Hablé con los transeúntes que se unieron en mi viaje. Me conmoví ante su poderosa melancolía y me estremecí ante su melancólico poder. Hasta me enamoré de uno de ellos. Y toqué sus ramas. Porque en ese momento ver, escuchar y respirar dejaron de ser suficiente. Tenía que tocar. Alcé el brazo, mis pies de puntillas, y sentí unos ligeros piquetes en mis dedos. Habré parecido como un loco para quienes estuvieran fuera de mi mágico ensueño. Quienes no entendieran mi coqueteo con los árboles mas hermosos que había visto jamás, que curiosamente eran los mismos que había visto toda la vida. Y me recordé de pequeño. Cuando caminaba con el brazo extendido hacia la pared y la mano rozando lo que encontrara. Cuando cualquier forma y textura parecía tener algo muy importante que contarle a mi piel.
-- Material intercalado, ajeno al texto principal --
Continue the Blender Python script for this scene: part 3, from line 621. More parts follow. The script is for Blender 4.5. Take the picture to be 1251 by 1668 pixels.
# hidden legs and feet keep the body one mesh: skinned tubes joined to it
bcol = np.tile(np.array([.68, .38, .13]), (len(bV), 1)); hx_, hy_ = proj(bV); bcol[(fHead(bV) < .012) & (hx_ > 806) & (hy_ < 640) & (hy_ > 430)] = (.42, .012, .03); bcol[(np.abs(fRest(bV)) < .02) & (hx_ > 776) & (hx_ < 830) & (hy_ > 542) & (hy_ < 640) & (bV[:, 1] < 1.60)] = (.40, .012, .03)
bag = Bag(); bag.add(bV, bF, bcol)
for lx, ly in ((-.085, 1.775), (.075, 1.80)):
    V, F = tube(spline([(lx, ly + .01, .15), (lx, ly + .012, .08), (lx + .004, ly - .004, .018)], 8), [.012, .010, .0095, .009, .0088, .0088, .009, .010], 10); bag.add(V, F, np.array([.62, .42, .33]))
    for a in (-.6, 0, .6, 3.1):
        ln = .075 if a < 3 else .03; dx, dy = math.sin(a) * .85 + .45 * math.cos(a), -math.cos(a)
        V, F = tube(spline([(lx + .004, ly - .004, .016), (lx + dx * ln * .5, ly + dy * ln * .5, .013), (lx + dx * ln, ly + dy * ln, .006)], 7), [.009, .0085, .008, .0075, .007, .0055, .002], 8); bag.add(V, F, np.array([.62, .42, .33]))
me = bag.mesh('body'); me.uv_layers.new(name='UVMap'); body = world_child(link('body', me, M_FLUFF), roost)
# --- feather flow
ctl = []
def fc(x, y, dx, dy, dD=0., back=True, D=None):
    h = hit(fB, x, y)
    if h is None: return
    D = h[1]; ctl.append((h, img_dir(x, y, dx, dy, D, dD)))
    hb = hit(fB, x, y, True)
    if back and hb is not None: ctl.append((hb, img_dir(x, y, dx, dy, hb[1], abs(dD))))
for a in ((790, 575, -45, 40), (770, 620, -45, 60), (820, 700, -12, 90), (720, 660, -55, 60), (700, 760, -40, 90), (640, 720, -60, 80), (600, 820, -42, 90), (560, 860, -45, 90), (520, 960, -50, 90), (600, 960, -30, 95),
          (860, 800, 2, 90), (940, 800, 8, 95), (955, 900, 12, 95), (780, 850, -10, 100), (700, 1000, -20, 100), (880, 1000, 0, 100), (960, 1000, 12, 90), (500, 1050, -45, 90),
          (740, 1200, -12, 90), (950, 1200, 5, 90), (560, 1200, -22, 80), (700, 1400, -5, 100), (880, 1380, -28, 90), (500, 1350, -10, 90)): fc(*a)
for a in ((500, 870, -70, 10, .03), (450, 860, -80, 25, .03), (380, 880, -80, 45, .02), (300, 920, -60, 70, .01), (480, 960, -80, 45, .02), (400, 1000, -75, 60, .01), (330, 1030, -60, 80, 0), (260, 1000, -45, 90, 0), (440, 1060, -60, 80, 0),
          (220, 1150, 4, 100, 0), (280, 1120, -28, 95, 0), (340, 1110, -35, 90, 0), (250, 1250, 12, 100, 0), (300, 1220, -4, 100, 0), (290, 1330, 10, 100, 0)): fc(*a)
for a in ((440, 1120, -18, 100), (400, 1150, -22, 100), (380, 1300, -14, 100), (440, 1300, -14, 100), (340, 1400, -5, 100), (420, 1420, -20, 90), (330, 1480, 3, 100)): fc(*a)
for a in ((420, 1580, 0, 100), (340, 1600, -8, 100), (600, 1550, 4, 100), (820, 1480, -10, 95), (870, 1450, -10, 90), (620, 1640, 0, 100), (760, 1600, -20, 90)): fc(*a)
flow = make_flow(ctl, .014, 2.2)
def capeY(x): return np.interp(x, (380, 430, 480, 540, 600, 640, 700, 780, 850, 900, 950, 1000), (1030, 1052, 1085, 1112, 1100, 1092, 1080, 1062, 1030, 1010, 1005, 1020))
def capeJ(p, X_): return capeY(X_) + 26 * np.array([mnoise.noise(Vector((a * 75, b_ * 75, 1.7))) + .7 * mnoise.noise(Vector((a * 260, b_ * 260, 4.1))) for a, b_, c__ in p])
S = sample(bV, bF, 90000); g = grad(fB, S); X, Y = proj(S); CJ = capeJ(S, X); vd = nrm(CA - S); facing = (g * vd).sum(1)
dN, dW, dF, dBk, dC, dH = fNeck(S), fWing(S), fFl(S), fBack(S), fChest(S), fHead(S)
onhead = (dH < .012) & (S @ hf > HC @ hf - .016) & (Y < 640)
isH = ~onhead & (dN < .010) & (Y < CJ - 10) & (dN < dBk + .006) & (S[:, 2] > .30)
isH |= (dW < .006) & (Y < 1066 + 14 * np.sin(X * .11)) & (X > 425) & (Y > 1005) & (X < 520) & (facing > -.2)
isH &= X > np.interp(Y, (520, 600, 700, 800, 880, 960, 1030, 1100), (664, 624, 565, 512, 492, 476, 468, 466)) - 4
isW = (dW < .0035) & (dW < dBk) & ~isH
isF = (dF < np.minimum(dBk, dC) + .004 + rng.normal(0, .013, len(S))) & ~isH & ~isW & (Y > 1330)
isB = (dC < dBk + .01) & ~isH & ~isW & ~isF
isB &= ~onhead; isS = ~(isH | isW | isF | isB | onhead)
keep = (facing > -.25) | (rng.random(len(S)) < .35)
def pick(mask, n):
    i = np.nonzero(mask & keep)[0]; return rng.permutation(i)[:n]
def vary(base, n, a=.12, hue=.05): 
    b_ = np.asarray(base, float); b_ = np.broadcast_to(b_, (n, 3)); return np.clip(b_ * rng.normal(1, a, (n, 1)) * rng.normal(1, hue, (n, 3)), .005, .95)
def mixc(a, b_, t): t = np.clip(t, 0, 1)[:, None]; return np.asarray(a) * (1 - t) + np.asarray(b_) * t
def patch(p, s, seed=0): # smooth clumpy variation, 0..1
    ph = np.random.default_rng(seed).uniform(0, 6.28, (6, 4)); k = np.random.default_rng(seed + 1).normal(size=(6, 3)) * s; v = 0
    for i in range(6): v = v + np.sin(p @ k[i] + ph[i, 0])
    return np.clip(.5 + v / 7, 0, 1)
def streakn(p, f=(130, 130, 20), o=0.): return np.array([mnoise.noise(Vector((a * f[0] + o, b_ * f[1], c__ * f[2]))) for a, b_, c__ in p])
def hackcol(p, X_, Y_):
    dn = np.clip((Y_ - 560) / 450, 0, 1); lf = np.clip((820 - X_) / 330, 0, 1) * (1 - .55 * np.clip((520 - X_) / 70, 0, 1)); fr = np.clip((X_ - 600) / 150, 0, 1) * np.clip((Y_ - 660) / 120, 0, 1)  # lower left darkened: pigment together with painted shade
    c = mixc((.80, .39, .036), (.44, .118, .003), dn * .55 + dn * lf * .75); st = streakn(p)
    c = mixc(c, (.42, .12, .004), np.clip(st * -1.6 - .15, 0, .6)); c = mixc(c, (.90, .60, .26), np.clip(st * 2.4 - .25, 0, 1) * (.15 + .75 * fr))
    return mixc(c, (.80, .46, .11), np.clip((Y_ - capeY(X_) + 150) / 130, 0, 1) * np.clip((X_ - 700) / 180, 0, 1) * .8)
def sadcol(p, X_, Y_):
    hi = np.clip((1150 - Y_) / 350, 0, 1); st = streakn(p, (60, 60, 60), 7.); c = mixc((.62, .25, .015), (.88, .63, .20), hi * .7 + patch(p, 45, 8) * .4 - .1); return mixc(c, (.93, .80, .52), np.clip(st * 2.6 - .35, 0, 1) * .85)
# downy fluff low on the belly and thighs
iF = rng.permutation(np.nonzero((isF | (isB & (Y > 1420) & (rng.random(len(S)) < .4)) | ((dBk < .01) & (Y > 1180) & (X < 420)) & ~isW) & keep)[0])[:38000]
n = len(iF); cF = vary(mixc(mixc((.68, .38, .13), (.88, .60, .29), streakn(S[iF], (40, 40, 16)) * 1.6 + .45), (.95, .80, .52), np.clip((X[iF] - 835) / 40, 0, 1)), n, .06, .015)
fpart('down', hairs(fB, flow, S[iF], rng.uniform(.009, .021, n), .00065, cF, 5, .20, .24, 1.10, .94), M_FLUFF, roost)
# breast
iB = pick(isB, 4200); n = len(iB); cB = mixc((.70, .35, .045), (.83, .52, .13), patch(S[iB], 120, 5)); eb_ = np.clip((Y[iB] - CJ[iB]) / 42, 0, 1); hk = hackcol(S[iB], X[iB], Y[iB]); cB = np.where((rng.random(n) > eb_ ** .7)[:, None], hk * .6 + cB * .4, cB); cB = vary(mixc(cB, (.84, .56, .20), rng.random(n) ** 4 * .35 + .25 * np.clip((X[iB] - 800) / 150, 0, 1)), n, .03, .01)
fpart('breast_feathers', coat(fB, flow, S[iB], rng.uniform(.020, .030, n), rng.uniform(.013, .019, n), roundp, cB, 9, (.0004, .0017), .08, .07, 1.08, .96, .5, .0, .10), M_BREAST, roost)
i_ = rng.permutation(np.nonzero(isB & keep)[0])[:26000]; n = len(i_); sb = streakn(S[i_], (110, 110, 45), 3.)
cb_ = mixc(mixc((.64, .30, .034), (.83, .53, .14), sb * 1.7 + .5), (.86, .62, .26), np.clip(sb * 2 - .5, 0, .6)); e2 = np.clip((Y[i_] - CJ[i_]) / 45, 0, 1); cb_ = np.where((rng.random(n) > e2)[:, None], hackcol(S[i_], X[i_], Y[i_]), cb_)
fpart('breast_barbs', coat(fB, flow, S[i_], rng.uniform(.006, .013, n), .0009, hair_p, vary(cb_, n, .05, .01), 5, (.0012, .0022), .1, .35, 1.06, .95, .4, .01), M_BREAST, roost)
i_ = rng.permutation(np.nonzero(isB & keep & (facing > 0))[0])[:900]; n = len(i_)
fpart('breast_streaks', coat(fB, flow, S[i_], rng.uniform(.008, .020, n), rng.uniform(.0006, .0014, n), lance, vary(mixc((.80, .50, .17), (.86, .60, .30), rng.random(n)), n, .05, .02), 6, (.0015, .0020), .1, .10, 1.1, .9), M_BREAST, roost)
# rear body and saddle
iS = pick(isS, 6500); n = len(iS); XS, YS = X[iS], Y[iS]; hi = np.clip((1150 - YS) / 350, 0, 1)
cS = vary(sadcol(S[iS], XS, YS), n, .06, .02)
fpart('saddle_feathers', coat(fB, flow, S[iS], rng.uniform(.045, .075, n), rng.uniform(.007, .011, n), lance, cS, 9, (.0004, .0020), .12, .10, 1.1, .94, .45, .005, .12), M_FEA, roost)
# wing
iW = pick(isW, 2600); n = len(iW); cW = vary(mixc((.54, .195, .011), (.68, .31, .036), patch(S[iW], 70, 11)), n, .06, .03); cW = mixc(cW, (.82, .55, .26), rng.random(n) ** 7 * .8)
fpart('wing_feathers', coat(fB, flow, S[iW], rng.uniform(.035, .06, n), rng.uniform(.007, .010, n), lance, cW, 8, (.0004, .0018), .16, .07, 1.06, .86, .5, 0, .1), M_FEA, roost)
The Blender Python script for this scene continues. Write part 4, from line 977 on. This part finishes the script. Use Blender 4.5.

Seguí. Y cada paso me colmaba de una imagen mas. De una frase mas. De una instantánea de la vida de cada amigo árbol. Palabras no pronunciadas de tristeza. Gozo. Sabiduría. Solemnidad. En algún momento mis lágrimas quisieron escapar de su glándula, pero debí censurarlas momentáneamente. No quería que algún extraño ofreciera una ayuda innecesaria. Aún no estaba preparado para abandonar mi recién recuperada capacidad de asombro. Y no lo hice. Al finalizar la primera vuelta les dije “gracias” a los árboles y les dije “hola” a las estrellas. Y cuando terminé con ellas le dí la bienvenida al viento. Pero nunca abandoné a ningún compañero anterior. Solo prestaba un poco más de atención a cada nuevo invitado. Y para cuando todos estuvimos juntos caminando, respirando, escuchando y viviendo como moribundos, sentí la mayor gratitud que he sentido en mucho tiempo. Mayor que en cada una de las ceremonias a las que he asistido y que inventamos para pretender o intentar sentir gratitud. Estaba vivo. Solo, pero cobijado por esos extraños que me acogieron esa noche. Nada había cambiado. Nada, salvo que en ese momento tuve la certeza de que estoy aquí, en este mundo, porque sí. Porque lo gozo. Porque quiero estar. Por lo que tengo que aprender y lo que tengo que dar. Por todo lo que hay para ver, escuchar, sentir, probar, respirar…
Alicia, además de los árboles, las estrellas (cuyo primer re-descubrimiento fue gracias a ti y a ese hermoso libro que me regalaste), y el viento, estuviste tú, y el recuerdo de nuestra última charla. Tu siguiente momento sublime debe estar cerca.